“Ghibli will continue making movies,” veteran producer vows as Miyazaki returns to the genre that made him a legend.
Hayao Miyazaki coming out of retirement for the second time may have been a forgone conclusion, but that doesn’t mean the anticipation is any less intense for his upcoming anime film, titled How Will You Live? Miyazaki’s latest project is expected to premiere in Japanese theaters in or around 2020, and given the immense international acclaim he’s acquired in the latter half of his career, should reach overseas audiences not too long after.
The film shares its title with a 1937 novel by Genzaburo Yoshino, which follows a teenager’s emotional development and his relationship with his peers and uncle. However, much as Miyazaki’s The Wind Rises, (which was billed as his final film upon release in 2013) was not an adaptation of the book of the same name, neither is Miyazaki’s How Will You Live?
Instead, the new anime will be a fantasy action/adventure, as revealed by Studio Ghibli producer and career-long Miyazaki collaborator Toshio Suzuki, who’s seen Miyazaki’s annotated storyboards for the first 20 minutes of How Will You Live? “The content of the film is very different from what you’d expect from the title. It’s a grand fantasy. Looking at the storyboards, I could easily understand why Miya-san changed his mind about retiring,” Suzuki said, using the nickname he often does for Miyazaki. “He couldn’t have his career end with The Wind Rises. His reputation, after all, was built on his fantasy action/adventure works.”

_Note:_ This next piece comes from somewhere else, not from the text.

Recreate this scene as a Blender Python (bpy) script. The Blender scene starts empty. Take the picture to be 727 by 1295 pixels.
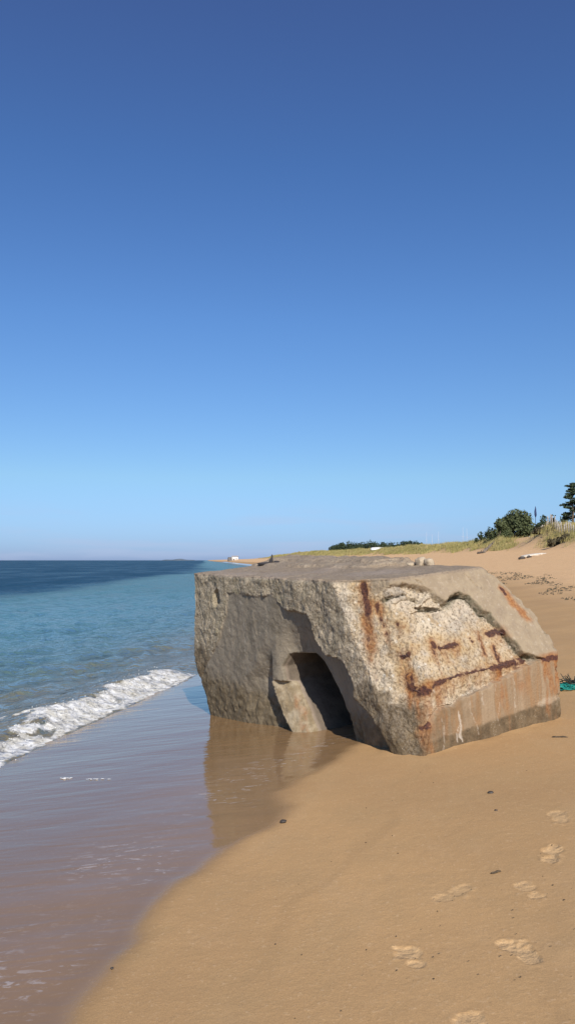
import bpy, bmesh, math, random
import numpy as np
from mathutils import Vector, Matrix

random.seed(7)
RNG = np.random.default_rng(11)
scn = bpy.context.scene
COL = scn.collection
R = math.radians

# ------------------------------------------------------------------ noise
_perm = np.random.default_rng(3).permutation(4096)
_g = np.random.default_rng(5).normal(size=(4096, 3))
_g /= np.linalg.norm(_g, axis=1)[:, None]

def _h(i, j, k):
    return _perm[(_perm[(_perm[i & 4095] + j) & 4095] + k) & 4095]

def perlin(p):
    p = np.asarray(p, float)
    i = np.floor(p).astype(np.int64)
    f = p - i
    u = f * f * f * (f * (f * 6 - 15) + 10)
    r = 0.0
    for dx in (0, 1):
        wx = u[:, 0] if dx else 1 - u[:, 0]
        for dy in (0, 1):
            wy = u[:, 1] if dy else 1 - u[:, 1]
            for dz in (0, 1):
                wz = u[:, 2] if dz else 1 - u[:, 2]
                g = _g[_h(i[:, 0] + dx, i[:, 1] + dy, i[:, 2] + dz)]
                d = (g * (f - np.array([dx, dy, dz]))).sum(1)
                r = r + d * wx * wy * wz
    return r * 1.5

def fbm(p, s=1.0, o=4, off=0.0, gain=.5):
    p = np.asarray(p, float) * s + off
    a, t = 1.0, 0.0
    for k in range(o):
        t = t + a * perlin(p)
        p = p * 2.03 + 17.3
        a *= gain
    return t

def ridged(p, s=1.0, o=3, off=0.0):
    p = np.asarray(p, float) * s + off
    a, t = 1.0, 0.0
    for k in range(o):
        t = t + a * (1 - 2 * np.abs(perlin(p)))
        p = p * 2.1 + 9.7
        a *= .5
    return t

def p2(x, y, z=0.0):
    return np.stack([x, y, np.zeros_like(x) + z], -1)

def sstep(a, b, x):
    t = np.clip((x - a) / (b - a), 0, 1)
    return t * t * (3 - 2 * t)

def poly_sd(P, poly):
    """signed distance, positive inside"""
    V = np.array(poly, float)
    n = len(V)
    d = np.full(len(P), 1e9)
    inside = np.zeros(len(P), bool)
    for i in range(n):
        a, b = V[i], V[(i + 1) % n]
        e = b - a
        w = P - a
        t = np.clip((w @ e) / max(e @ e, 1e-9), 0, 1)
        d = np.minimum(d, ((w - t[:, None] * e) ** 2).sum(1))
        c = ((a[1] > P[:, 1]) != (b[1] > P[:, 1]))
        with np.errstate(divide='ignore', invalid='ignore'):
            xi = a[0] + (P[:, 1] - a[1]) * (b[0] - a[0]) / (b[1] - a[1])
        inside ^= c & (P[:, 0] < xi)
    d = np.sqrt(d)
    return np.where(inside, d, -d)

def line_d(P, pts):
    V = np.array(pts, float)
    d = np.full(len(P), 1e9)
    for a, b in zip(V[:-1], V[1:]):
        e = b - a
        w = P - a
        t = np.clip((w @ e) / max(e @ e, 1e-9), 0, 1)
        d = np.minimum(d, ((w - t[:, None] * e) ** 2).sum(1))
    return np.sqrt(d)

# ------------------------------------------------------------------ mesh helpers
def mesh_np(name, V, F, smooth=True):
    V = np.asarray(V, np.float32)
    F = np.asarray(F, np.int32)
    n = F.shape[1]
    me = bpy.data.meshes.new(name)
    me.vertices.add(len(V))
    me.vertices.foreach_set('co', V.ravel())
    me.loops.add(F.size)
    me.loops.foreach_set('vertex_index', F.ravel())
    me.polygons.add(len(F))
    me.polygons.foreach_set('loop_start', np.arange(0, F.size, n, dtype=np.int32))
    me.polygons.foreach_set('use_smooth', np.full(len(F), smooth))
    me.update(calc_edges=True)
    me.validate()
    return me

def attr(me, name, val):
    a = me.attributes.new(name, 'FLOAT', 'POINT')
    a.data.foreach_set('value', np.asarray(val, np.float32))

def link(name, me, mat=None, parent=None, loc=None):
    o = bpy.data.objects.new(name, me)
    COL.objects.link(o)
    if mat is not None and me is not None:
        me.materials.clear()
        for m in (mat if isinstance(mat, (list, tuple)) else [mat]):
            me.materials.append(m)
    if parent is not None:
        o.parent = parent
    if loc is not None:
        o.location = loc
    return o

def tag(o, label=None, cat=None, group=None, kind=None):
    if label: o['label'] = label
    if cat: o['category'] = cat
    if group: o['group'] = group
    if kind: o['kind'] = kind
    return o

def empty(name, loc, rz=0.0):
    o = bpy.data.objects.new(name, None)
    COL.objects.link(o)
    o.location = loc
    o.rotation_euler = (0, 0, rz)
    return o

def grid_faces(nu, nv):
    i = np.arange(nu - 1)[:, None] * nv + np.arange(nv - 1)[None]
    return np.stack([i, i + nv, i + nv + 1, i + 1], -1).reshape(-1, 4)

def tube(pts, rad, n=8, cap=True):
    """tapered tube along points -> verts, quad faces"""
    P = np.array(pts, float)
    rad = np.broadcast_to(rad, (len(P),))
    T = np.gradient(P, axis=0)
    T /= np.linalg.norm(T, axis=1)[:, None] + 1e-9
    up = np.array([0, 0, 1.0]) if abs(T[0, 2]) < .9 else np.array([1.0, 0, 0])
    A = np.cross(T, up); A /= np.linalg.norm(A, axis=1)[:, None] + 1e-9
    B = np.cross(T, A)
    an = np.linspace(0, 2 * np.pi, n, endpoint=False)
    V = P[:, None] + rad[:, None, None] * (np.cos(an)[None, :, None] * A[:, None] + np.sin(an)[None, :, None] * B[:, None])
    V = V.reshape(-1, 3)
    F = []
    for i in range(len(P) - 1):
        for k in range(n):
            k2 = (k + 1) % n
            F.append((i * n + k, i * n + k2, (i + 1) * n + k2, (i + 1) * n + k))
    if cap:
        c0, c1 = len(V), len(V) + 1
        V = np.vstack([V, P[0], P[-1]])
        b = (len(P) - 1) * n
        for k in range(n):
            k2 = (k + 1) % n
            F.append((c0, k2, k, k)); F.append((c1, b + k, b + k2, b + k2))
    return V, F

def build(name, pieces, mat, parent=None, loc=None, smooth=True):
    """pieces: list of (V, F) with faces of any size, duplicates dropped"""
    me = bpy.data.meshes.new(name)
    VV, FF, off = [], [], 0
    for V, F in pieces:
        VV.extend(map(tuple, np.asarray(V, float)))
        for f in F:
            g = []
            for i in f:
                if (i + off) not in g: g.append(int(i) + off)
            if len(g) >= 3: FF.append(g)
        off += len(V)
    me.from_pydata(VV, [], FF)
    me.polygons.foreach_set('use_smooth', np.full(len(me.polygons), smooth))
    me.update()
    return link(name, me, mat, parent, loc)

def lump(rx, ry, rz, seed=0, rough=.25, sub=3, freq=1.4):
    bm = bmesh.new()
    bmesh.ops.create_icosphere(bm, subdivisions=sub, radius=1)
    V = np.array([v.co[:] for v in bm.verts])
    F = [[v.index for v in f.verts] for f in bm.faces]
    bm.free()
    V = V * (1 + rough * fbm(V, freq, 3, seed * 7.7))[:, None]
    return V * np.array([rx, ry, rz]), F

def box(cx, cy, cz, sx, sy, sz):
    V = np.array([[x, y, z] for x in (-1, 1) for y in (-1, 1) for z in (-1, 1)]) * np.array([sx, sy, sz]) / 2 + np.array([cx, cy, cz])
    F = [(0, 1, 3, 2), (4, 6, 7, 5), (0, 4, 5, 1), (2, 3, 7, 6), (0, 2, 6, 4), (1, 5, 7, 3)]
    return V, F

def rotz(V, a, c=(0, 0)):
    V = np.array(V, float)
    x, y = V[:, 0] - c[0], V[:, 1] - c[1]
    V[:, 0] = c[0] + x * math.cos(a) - y * math.sin(a)
    V[:, 1] = c[1] + x * math.sin(a) + y * math.cos(a)
    return V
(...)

It’s true that The Wind Rises, a fictionalized story of the life of the developer of Mitsubishi’s World War II-era Zero fighter plane, was much more grounded in real-world settings and situations (its fantastic dream sequences not withstanding). And while they may not fit into the standard blockbuster mold, it’s true that many of Miyazaki’s most memorable works, such as Nausicaä of the Valley of the Wind, Castle in the Sky Laputa, and Spirited Away, contain significant fantasy adventure elements, as well as heart-pounding acton scenes. 1997’s Princess Mononoke, Miyazaki’s first attempt to put an endnote on his career as an anime filmmaker, also fits into the category.
Suzuki also took the opportunity to assert that while Ghibli has taken an extended breather, releasing no feature-length anime since 2014’s When Marnie Was There, the company isn’t done making animation by a long shot. The producer revealed that concurrent with the new Hayao Miyazaki production, Studio Ghibli is also working on a CG film to be directed by the elder Miyazaki’s son, Goro, director of the 2011 Ghibli anime From Up on Poppy Hill and the 2014 CG TV series Ronja, the Robber’s Daughter.
“Ghibli will continue making movies,” Suzuki declared. “That’s the path we follow, and all we can do is continue, until the day we can’t anymore.”